Why is that necessary? After all, we're talking about an omniscient being here. He surely already knows about the devotion of his adepts. So presumably a quick reminder, in the form of a memo or post-it note, would do. You know, something along the lines of 'God is great. I devote myself wholly in full submission to his will. And I wish to express my gratitude for another day in which to prove that this is so.' The Lord could take note of the prayer and I could get back to sleep.

Why instead do we need a full quarter of an hour about all the different aspects of the devotion and submission on offer? Unnecessary detail. The bane of the office e-mail of today. And an obstacle to my getting my much-needed beauty sleep.

Apart from that, though, it's brilliant here.
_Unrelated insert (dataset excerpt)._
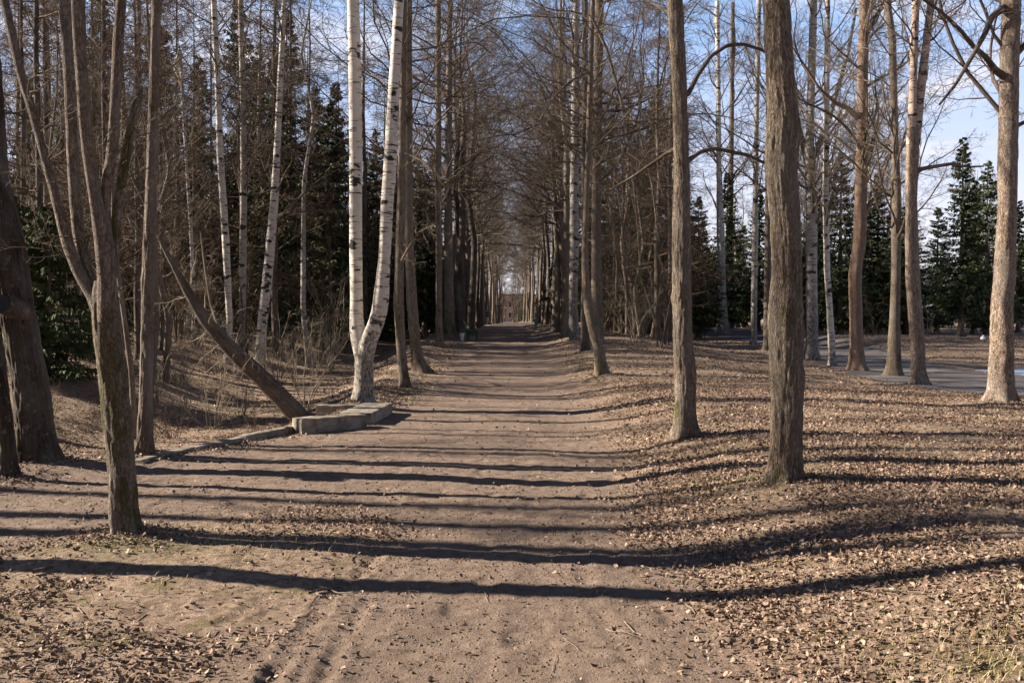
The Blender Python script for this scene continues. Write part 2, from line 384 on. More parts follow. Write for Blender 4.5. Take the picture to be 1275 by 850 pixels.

Wonderful food, excellent fruit juices, charming people. A great way to end the year.

So it's in that spirit that I wish you all an excellent 2010!

1 comment:

Mark Reynolds said...

I remember when Amynah and I stayed in Istanbul, the muezzin's in our friend's neighbourhood distinctly seemed to be in competition with each other for the most musical and flashy call to prayer, which struck me as contrary to the whole submission/humility thrust of the religion they were advertising. On the other hand, they did keep it brief. Glad you're enjoying your trip, and happy New Year!